-- Start of PROVIDED DATA --

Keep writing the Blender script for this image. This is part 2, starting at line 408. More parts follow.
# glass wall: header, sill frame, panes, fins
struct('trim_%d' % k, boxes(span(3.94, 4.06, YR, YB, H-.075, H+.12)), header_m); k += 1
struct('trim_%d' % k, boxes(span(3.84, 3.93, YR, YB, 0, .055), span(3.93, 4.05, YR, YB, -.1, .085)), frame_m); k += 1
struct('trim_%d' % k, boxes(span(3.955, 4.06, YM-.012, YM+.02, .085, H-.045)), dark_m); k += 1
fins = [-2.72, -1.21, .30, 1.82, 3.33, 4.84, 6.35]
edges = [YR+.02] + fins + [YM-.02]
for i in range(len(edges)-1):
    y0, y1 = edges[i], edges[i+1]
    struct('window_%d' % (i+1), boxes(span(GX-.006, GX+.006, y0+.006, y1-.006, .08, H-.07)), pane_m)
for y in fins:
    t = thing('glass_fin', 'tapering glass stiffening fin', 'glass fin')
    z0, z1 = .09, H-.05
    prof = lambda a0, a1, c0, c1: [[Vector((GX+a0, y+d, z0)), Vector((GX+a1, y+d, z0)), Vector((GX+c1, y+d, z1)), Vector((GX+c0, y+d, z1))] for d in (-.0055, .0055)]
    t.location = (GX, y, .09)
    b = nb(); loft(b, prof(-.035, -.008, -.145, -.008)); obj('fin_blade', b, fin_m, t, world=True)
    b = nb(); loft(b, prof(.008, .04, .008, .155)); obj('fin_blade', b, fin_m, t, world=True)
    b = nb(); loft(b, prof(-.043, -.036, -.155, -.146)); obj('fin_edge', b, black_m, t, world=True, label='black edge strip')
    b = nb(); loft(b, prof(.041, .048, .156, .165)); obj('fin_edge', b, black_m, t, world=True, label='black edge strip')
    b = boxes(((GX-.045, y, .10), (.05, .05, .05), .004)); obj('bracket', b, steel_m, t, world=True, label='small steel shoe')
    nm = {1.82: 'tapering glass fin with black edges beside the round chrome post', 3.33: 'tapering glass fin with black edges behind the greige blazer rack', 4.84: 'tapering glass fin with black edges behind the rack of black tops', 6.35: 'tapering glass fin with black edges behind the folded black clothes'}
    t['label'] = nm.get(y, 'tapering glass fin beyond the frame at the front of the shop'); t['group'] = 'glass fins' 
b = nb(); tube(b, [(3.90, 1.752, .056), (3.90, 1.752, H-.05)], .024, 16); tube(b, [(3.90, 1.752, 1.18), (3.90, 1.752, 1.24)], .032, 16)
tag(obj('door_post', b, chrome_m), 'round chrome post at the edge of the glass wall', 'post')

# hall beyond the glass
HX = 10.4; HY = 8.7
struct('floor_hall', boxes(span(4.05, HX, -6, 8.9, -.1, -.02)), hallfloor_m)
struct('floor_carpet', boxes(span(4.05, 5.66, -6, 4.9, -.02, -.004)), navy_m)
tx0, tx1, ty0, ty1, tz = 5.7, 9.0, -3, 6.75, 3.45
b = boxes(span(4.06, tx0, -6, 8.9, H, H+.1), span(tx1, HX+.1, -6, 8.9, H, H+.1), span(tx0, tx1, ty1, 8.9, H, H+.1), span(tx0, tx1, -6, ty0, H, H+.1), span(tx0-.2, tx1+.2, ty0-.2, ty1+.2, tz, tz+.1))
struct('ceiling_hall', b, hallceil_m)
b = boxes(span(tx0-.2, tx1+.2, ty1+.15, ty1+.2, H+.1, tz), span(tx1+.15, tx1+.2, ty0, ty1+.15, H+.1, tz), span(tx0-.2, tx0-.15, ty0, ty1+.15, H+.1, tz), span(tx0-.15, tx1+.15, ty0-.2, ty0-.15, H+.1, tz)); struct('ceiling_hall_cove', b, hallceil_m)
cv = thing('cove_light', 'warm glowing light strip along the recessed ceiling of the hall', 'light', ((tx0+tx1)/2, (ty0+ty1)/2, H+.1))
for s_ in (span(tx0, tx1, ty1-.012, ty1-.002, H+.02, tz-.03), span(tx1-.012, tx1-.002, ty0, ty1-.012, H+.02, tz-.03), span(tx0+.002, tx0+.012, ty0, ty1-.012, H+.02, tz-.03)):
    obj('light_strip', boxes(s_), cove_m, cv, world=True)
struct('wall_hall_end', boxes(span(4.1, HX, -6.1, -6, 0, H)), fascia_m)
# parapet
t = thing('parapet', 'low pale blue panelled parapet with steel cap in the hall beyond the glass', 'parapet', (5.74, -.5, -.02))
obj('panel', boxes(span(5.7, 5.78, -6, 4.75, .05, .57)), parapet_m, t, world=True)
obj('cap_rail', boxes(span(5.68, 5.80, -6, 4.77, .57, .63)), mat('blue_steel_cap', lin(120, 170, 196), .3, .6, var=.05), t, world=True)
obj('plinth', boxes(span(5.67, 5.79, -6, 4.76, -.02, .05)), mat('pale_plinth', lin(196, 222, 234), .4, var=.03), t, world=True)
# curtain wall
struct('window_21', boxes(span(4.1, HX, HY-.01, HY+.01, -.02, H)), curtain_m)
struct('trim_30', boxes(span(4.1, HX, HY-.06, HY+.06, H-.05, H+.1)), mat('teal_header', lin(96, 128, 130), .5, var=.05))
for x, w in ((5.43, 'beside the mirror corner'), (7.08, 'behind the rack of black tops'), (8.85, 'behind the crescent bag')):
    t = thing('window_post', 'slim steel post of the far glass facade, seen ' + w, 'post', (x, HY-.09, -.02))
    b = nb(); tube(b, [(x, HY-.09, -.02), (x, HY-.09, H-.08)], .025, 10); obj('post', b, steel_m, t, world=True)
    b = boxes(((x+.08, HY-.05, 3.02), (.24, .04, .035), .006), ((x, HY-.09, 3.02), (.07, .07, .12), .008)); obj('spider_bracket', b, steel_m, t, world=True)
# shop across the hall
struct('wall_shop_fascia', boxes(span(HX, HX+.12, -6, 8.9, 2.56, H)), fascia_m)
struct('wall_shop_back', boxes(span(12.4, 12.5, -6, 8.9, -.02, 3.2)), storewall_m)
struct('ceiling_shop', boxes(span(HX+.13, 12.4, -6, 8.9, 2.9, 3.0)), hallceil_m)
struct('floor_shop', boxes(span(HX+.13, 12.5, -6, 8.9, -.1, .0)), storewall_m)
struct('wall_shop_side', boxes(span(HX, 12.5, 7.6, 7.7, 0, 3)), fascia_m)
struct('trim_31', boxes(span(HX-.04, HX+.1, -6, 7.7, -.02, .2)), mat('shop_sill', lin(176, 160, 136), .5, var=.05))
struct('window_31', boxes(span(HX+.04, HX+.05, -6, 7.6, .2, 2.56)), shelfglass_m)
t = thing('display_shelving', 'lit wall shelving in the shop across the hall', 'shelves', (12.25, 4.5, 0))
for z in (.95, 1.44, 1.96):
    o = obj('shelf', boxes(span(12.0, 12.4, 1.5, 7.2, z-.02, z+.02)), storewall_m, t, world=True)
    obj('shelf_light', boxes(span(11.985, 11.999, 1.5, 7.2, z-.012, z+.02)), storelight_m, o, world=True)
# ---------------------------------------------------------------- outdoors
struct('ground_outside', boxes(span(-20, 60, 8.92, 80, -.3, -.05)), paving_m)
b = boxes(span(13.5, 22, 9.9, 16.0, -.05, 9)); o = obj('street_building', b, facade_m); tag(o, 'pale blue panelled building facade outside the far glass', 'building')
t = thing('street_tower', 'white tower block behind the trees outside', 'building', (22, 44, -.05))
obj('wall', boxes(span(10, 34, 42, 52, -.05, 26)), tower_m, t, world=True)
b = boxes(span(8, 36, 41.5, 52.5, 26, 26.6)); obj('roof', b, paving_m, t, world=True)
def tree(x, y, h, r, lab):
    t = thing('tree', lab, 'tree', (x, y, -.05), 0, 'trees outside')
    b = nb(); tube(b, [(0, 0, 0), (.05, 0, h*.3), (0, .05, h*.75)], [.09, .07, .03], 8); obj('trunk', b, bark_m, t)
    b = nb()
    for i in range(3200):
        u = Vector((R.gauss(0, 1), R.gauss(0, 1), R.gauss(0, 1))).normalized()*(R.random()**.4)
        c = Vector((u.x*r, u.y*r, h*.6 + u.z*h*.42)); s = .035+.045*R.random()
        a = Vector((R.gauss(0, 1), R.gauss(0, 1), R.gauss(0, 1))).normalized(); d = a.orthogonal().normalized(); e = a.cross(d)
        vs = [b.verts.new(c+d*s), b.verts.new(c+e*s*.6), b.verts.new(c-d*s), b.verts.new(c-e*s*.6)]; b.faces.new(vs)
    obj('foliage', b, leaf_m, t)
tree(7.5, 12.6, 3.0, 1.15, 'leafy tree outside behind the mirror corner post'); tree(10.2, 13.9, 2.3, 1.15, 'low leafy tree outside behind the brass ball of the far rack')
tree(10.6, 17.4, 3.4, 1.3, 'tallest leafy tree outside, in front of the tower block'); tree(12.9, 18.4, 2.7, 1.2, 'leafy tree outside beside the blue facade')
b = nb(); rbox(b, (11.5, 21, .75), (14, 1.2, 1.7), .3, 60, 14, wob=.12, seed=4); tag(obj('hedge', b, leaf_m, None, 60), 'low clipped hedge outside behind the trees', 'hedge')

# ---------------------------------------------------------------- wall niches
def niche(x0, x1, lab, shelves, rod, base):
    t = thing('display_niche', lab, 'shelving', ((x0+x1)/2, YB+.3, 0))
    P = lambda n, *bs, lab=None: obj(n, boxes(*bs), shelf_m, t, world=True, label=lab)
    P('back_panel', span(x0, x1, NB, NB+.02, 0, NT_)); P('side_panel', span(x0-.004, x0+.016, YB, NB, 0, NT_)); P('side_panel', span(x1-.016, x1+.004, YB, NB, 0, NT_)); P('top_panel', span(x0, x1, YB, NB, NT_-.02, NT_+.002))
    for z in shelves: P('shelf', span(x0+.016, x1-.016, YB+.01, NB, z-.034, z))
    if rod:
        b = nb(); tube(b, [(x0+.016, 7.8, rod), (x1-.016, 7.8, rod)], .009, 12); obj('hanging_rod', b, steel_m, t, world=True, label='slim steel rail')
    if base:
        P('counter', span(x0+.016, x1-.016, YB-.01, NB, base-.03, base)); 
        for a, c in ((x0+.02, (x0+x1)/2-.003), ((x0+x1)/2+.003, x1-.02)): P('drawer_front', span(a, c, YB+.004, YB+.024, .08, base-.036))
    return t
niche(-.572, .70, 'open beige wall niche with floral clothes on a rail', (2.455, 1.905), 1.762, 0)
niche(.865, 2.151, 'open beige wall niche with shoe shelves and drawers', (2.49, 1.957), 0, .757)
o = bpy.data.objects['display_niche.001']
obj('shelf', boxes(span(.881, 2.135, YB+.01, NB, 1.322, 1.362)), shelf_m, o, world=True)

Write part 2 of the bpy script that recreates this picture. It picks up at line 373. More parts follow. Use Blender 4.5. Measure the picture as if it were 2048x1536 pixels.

-- End of PROVIDED DATA --

> _AIM OF THE EXERCISE_: Across the records, how many lines contain "follow"? Only the number should be given.

> _FULL ANSWER_: 2